Spatial Systemic Prints are a transition from Systemic Prints towards Spatial Paintings. In some thirty works created in the late 1990s, the borders between the fine arts were erased. The Spatial Picture is a cube with transparent sides, divided in one direction into three parts with two transparent dividers. Each area is designed differently with colored self-adhesive bands, while any alteration to one surface affects the other fifteen surfaces. At the same time, the Spatial Painting can be thought of as a two-dimensional painting, as a sculpture without matter and as architecture without a practical function.
In the middle of the 1970s, continuing to experiment in the fine arts, a series of some twenty works of Systemic Painting was created, for which Vjenceslav Richter developed a special geometrical tool, triangles with angles of 20, 40, 60, 80 and 100º. With them, he created a scale of “neglected” angles and, in a certain way, protested against the frequent use of the right angle. Each painting was marked with a special sign, which shows the angles used.
At the end of the 1970s, and especially the 1980s and 1990s, Richter drifts away from the strict geometrical structures. The series of works entitled Spontaneous Drawings, Spontaneous Prints and Free Drawings emerged thanks to the freely led line or with the completely free stroke of the hand in two or three colors. Closely related to these works are Gravitational Drawings, in which, by pouring ink on paper, abstract drawings are formed owing to the force of gravity.
Numerous sketches, drawings and theoretical debates that are kept in the Richter Collection archive bear witness to the unfortunate fact that many of his projects have been left unrealized.
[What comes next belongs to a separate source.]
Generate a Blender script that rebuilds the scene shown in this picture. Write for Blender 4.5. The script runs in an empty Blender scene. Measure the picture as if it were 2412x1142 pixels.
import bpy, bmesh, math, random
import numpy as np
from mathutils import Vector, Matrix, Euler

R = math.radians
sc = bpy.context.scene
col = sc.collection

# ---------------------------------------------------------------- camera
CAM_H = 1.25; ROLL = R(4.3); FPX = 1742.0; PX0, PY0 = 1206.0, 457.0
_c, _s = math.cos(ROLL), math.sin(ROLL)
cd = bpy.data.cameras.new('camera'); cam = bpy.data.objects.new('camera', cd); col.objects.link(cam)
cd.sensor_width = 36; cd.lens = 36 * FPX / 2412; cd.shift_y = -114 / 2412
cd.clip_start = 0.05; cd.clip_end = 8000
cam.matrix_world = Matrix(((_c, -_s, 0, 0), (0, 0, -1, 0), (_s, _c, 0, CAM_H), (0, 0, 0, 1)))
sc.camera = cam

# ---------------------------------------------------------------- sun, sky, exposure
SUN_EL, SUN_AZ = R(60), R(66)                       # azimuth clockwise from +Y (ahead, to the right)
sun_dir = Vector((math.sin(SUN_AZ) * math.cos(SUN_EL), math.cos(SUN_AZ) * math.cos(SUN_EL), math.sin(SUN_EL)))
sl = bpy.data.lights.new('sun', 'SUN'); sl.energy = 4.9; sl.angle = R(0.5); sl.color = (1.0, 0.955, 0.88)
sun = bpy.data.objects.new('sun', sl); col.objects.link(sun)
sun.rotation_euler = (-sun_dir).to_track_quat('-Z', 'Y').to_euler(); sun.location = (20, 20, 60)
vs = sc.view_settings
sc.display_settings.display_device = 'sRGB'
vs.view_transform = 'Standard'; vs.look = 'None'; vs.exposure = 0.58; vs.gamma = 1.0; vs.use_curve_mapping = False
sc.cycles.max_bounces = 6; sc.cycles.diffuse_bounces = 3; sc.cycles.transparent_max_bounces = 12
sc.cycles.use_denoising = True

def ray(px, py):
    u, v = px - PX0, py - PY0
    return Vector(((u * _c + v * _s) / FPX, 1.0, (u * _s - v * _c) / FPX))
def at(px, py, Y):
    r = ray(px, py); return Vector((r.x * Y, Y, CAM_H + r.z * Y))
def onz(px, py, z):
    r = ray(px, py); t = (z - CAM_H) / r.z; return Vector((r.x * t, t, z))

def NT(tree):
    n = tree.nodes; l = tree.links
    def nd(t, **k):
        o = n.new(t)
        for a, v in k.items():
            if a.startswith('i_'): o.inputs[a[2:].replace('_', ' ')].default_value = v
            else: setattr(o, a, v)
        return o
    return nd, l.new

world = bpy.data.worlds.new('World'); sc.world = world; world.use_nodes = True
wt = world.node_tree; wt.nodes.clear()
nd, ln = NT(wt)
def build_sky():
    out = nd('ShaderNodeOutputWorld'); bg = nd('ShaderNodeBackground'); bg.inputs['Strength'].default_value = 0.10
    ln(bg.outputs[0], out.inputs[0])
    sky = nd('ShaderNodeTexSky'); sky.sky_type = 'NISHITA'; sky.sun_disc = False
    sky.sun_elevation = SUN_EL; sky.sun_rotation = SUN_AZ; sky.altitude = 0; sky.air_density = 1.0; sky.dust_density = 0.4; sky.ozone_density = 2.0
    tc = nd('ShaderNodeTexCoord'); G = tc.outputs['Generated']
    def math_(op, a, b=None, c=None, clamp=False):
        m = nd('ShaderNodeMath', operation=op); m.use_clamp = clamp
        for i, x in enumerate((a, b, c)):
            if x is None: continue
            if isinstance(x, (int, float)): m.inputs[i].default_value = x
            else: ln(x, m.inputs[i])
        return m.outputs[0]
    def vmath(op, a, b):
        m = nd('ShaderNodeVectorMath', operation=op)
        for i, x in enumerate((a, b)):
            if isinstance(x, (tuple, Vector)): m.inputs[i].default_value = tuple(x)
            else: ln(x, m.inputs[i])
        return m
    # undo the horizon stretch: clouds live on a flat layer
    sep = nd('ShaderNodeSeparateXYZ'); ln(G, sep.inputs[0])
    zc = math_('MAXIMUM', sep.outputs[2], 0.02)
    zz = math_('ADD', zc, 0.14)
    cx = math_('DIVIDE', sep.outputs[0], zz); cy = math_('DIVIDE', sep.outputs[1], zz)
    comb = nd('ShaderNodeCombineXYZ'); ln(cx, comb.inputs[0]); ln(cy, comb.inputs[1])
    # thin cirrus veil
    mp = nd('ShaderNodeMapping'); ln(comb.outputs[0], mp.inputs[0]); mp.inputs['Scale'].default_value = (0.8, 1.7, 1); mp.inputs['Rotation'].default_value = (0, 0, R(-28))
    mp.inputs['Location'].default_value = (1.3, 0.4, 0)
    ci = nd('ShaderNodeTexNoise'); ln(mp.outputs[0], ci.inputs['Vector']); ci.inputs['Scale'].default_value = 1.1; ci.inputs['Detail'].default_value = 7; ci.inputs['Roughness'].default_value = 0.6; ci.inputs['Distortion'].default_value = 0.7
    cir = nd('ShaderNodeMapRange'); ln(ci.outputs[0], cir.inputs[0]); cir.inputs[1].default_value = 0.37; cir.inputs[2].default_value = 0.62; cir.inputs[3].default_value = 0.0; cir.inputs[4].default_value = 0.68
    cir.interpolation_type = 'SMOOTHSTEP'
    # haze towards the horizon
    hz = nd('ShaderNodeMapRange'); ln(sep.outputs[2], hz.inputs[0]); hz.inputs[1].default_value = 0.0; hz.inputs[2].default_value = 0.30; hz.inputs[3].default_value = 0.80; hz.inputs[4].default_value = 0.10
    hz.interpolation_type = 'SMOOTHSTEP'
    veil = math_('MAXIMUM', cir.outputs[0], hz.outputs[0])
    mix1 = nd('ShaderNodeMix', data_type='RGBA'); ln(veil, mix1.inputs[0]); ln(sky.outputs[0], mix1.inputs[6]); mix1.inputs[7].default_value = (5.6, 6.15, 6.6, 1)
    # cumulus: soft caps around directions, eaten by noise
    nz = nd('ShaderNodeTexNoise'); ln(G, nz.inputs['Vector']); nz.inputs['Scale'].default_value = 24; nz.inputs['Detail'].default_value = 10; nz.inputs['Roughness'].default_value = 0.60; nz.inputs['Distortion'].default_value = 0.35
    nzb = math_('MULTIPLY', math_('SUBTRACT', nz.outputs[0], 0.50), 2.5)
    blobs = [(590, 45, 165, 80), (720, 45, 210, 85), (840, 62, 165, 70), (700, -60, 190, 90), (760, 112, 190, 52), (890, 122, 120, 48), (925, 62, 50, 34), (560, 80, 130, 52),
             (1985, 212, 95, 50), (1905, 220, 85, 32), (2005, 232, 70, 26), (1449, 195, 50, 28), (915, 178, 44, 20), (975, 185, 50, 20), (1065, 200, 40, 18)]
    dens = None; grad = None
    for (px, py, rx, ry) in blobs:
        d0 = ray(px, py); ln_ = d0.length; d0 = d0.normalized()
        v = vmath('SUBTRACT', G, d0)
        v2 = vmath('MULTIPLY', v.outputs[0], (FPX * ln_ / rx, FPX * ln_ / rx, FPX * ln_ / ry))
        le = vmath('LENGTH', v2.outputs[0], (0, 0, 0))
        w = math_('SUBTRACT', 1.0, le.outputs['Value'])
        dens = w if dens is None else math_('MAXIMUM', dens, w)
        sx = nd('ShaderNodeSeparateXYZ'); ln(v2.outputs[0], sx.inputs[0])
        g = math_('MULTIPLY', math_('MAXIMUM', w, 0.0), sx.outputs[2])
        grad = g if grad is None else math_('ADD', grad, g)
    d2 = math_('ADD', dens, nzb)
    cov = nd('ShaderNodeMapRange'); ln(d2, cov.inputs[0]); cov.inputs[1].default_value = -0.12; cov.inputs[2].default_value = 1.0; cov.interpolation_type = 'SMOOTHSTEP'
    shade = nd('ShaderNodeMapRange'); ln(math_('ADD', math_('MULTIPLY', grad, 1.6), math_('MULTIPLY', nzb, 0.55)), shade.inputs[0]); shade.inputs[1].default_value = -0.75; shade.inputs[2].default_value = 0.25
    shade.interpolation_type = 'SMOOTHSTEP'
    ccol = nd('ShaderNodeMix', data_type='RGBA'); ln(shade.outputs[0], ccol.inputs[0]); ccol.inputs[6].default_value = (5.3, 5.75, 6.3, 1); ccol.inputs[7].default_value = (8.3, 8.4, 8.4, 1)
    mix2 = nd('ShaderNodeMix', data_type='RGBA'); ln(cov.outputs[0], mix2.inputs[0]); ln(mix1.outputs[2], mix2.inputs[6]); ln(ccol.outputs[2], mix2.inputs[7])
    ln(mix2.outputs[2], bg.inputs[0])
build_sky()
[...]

During his entire artistic career, Richter was dedicated to an innovative approach in resolving certain problems, which, up till that point, had not been recognized and established in contemporary art.
Vjenceslav Richter’s works of art can be found in numerous museums throughout the world, among which are The Tate Gallery in London, the Museum of Modern Art in New York, the Museum of Contemporary Art Kiasma in Helsinki, the Museo Civico in Padua and so on.